Philadelphia's diversity of transit modes

I am in Philadelphia for a few days for only the second time in over a decade. Since New York is only two hours away I should get there more often. There are numerous ways to make the trip through New Jersey in addition to the good old $15 intercity bus trip. Philly can be a transit fan's paradise, since its transit agency, SEPTA, operates one of the most diverse transit systems in North America: buses, trolley buses, streetcars, light rail, subway and elevated heavy rail, and regional rail.  Only Boston's MBTA has a more diverse system as it also operates a handful of low-ridership ferries. San Francisco joins the list if you include the entire region (not just a single transit agency), but MBTA and SEPTA serve their entire regions.

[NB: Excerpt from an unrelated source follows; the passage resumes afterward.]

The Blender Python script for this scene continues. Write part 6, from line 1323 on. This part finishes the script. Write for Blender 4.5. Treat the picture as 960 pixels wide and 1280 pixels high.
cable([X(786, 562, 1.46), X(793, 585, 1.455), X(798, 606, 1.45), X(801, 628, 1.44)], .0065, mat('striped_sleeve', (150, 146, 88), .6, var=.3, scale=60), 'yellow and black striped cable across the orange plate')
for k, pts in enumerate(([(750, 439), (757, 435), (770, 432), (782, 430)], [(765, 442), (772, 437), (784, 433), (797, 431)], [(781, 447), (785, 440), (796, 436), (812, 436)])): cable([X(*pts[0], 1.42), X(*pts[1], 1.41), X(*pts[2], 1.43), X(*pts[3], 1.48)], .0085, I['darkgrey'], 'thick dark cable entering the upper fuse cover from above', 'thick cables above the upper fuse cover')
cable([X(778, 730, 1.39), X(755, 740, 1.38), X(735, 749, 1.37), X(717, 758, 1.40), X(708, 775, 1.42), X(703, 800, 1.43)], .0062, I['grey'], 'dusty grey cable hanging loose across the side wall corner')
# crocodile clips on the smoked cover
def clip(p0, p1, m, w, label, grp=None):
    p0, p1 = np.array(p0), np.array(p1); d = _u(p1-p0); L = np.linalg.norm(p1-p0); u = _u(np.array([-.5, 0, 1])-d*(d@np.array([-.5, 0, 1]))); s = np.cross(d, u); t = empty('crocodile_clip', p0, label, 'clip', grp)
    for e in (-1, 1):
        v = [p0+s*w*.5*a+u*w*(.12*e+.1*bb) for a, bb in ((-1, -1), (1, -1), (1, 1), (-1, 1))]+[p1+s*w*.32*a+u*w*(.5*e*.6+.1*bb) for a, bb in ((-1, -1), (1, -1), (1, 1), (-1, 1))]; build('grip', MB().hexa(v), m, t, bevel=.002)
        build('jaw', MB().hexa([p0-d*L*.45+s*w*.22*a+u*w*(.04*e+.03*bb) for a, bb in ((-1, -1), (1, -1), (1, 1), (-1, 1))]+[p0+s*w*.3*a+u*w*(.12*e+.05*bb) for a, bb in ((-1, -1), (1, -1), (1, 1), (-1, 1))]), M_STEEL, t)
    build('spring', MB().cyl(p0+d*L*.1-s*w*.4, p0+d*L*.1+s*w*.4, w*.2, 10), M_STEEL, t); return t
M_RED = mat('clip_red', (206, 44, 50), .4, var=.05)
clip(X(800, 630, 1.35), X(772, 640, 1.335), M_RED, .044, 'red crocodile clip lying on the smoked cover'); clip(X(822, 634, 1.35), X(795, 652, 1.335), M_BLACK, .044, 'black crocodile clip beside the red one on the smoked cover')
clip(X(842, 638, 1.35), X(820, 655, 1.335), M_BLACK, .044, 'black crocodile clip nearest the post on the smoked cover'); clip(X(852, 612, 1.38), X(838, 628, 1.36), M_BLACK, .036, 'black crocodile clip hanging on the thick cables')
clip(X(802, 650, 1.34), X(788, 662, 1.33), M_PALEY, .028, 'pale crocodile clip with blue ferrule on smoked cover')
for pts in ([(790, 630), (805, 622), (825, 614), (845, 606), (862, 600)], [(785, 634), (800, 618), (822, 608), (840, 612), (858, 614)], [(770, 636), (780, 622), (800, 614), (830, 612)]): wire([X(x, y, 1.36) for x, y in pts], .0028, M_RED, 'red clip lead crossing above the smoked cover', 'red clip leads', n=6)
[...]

Expanding beyond SEPTA, transit services in  the Philadelphia region include the PATCO High Speed Line, a single heavy rail line to neighboring Camden and a few NJ suburbs; NJTRANSIT rail to Atlantic City; and many NJTRANSIT local and express buses feeding the transit hub that is Center City.  Across the river in Camden, NJTRANSIT runs the River Line light rail to Trenton, and the SEPTA Regional Rail connects directly with both NJTRANSIT rail to New York City and Delaware's DART First State bus system, as well as a handful of smaller local transit operators in adjacent counties.

As an aside, both SEPTA and DART First State have buses on loan to NJTRANSIT to fill in for buses damaged during Hurricane Sandy.